Dixie Lee Junction work could start in early 2017

Letting bids for construction of Dixie Lee Junction revamp may begin as early as October with a “current schedule” allowing construction to begin within roughly nine months, a Tennessee Department of Transportation spokesman said.

While confirming that Oct. 7 “is the earliest letting this project could be listed,” Mark Nagi, community relations officer for TDOT Region I, added, “The current schedule would allow for construction activities to begin in late winter/early spring 2017.”

“The proposed improvements include the realignment of State Route 2 [U.S. Hwy. 11] so that it intersects with State Route 1 [U.S. Hwy. 70] at a 90-degree angle at the existing entrance to Two Rivers Church,” Nagi said. “In addition to the realignment of State Route 2, a new traffic signal will be installed and additional turn lanes will be added on all highway approaches to the intersection. 

“An existing portion of the old State Route 2 alignment will remain to provide access to existing businesses,” he added.    

A detention basin is planned between the current curved portion of 11 that intersects with 70, and the new construction.

“The proposed improvements will provide safe access to all four quadrants of the Dixie Lee intersection while maintaining the level-of-service and traffic operations/capacity of both State Route 1 and State Route 2,” Nagi said.

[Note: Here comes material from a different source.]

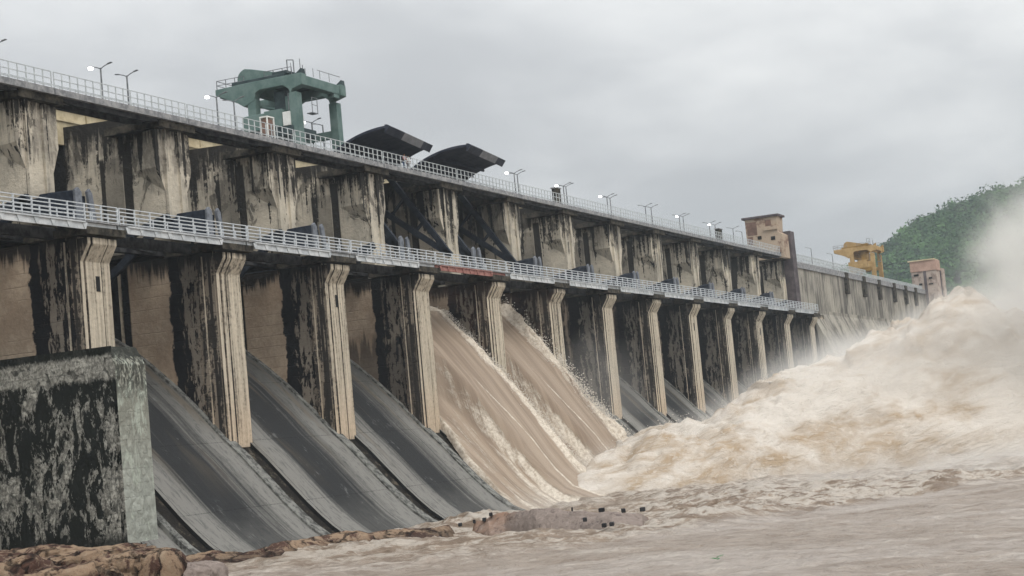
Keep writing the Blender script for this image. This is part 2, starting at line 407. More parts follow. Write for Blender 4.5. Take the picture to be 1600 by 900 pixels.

The revamp “is approximately one-half mile total, with “1,735 linear feet on State Route 1 and 1,000 linear feet on State Route 2,” Nagi said.

Eighty percent of revamp cost would be federal, and 20 percent state, Nagi said. Total cost estimate of the project, Nagi added, is $8.5 million, with right-of-way costing about $5.2 million, construction $3.2 million and preliminary engineering $100,000.

As of July 8, “Right-of-way is at approximately 60 percent completion,” Nagi said, adding that as of July 8, “There are no legal issues.” 

As for last-moment snags with funding that might interrupt plans for the revamp, “Although there is never an absolute guarantee, if the Knoxville [Regional Transportation Planning Organ-ization] decides to remove this project, technically they can but that is highly unlikely,” Nagi said.  “… The Knoxville [T]PO has not given any indication to back up on funding this project.

“Congress or the USDOT can always rescind money [the 80 percent federal portion], but is highly unlikely,” Nagi added.